Eerst wordt er een heel frame van betonijzer gelast. Dat werd vroeger bedekt met klei, nu met polyester, hars en glasmat. Ook gieten we tegenwoordig in schuimplastic, dat ik daarna bewerk door de figuren erin te snijden. Dat gaat beter dan de 10-12 lagen papier, die we er vroeger overheen plakten. Ik maak geijkte vormen. Het is een volksfeest; het moet tot de mensen spreken. Bij mijn schilderijen probeer ik wel eens iets abstracts te maken, maar de wagens…. neen. Sommigen proberen dat wel, maar een vergadering spreek je toch ook niet toe in het Arabisch.
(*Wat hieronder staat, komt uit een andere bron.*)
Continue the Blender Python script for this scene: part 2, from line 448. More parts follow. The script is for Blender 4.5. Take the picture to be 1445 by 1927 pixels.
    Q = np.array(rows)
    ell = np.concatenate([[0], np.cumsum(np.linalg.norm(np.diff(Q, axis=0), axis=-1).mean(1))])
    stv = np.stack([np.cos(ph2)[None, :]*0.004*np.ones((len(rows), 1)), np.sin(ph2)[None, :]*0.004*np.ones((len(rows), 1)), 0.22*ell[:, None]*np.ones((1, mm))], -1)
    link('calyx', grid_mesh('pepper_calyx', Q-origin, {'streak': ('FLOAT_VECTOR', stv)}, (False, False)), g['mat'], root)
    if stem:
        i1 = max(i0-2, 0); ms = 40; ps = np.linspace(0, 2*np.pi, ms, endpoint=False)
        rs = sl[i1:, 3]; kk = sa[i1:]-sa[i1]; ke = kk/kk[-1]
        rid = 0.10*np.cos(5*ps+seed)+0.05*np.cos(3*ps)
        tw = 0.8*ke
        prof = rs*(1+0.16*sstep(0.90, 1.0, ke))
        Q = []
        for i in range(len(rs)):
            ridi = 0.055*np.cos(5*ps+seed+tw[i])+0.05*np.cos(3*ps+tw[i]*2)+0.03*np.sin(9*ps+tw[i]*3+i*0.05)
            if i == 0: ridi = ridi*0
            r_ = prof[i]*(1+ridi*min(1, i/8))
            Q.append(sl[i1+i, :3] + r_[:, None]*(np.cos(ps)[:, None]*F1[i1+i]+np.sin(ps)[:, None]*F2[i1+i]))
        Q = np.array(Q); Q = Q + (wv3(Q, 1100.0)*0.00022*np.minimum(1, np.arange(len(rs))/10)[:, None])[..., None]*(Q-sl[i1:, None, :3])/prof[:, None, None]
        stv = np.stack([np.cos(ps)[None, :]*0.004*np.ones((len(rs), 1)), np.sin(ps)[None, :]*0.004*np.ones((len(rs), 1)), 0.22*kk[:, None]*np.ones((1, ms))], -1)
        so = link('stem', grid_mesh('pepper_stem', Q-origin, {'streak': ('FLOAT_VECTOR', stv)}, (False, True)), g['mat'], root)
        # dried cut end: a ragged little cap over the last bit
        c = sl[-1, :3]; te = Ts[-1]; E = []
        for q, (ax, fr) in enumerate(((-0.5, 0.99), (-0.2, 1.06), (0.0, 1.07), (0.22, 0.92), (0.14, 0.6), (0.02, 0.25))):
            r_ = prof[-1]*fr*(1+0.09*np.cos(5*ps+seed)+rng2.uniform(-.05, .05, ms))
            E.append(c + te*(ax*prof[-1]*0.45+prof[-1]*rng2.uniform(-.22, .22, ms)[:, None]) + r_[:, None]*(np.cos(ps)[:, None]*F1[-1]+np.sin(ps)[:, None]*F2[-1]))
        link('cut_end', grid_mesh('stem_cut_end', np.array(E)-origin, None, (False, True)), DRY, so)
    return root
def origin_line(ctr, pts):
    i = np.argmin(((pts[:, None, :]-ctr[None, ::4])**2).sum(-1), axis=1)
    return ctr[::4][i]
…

Ik heb geen monopoliepositie; anderen ontwerpen nu ook. Wel ben ik alleen begonnen. 0ch, als de optocht maar mooi wordt. Ik beleef er in ieder geval al tweeëntwintig jaar veel plezier aan".
Dat is te zien. De grond ligt bezaaid met ontwerpen uit de afgelopen jaren: De kleine straatjes motten weg. Ik ga onder zeil, Elf jaar ermkes omhoog, Atomium, Wereldvrede en Vastenavond en andere motto's liggen er in feestelijke kleuren.

Louis Weijts, die begonnen is op de Antwerpse academie en Rotterdamse schildersklas, is nu in zijn artiestencarrière op het punt van een bijzonder jubileum gekomen: tweeëntwintig jaar ontwerper van leutige plastieken, waar in die jaren tienduizenden hun vreugde aan beleefd hebben. Dat zal hem ongetwijfeld een bijzondere onderscheiding opleveren met carnaval.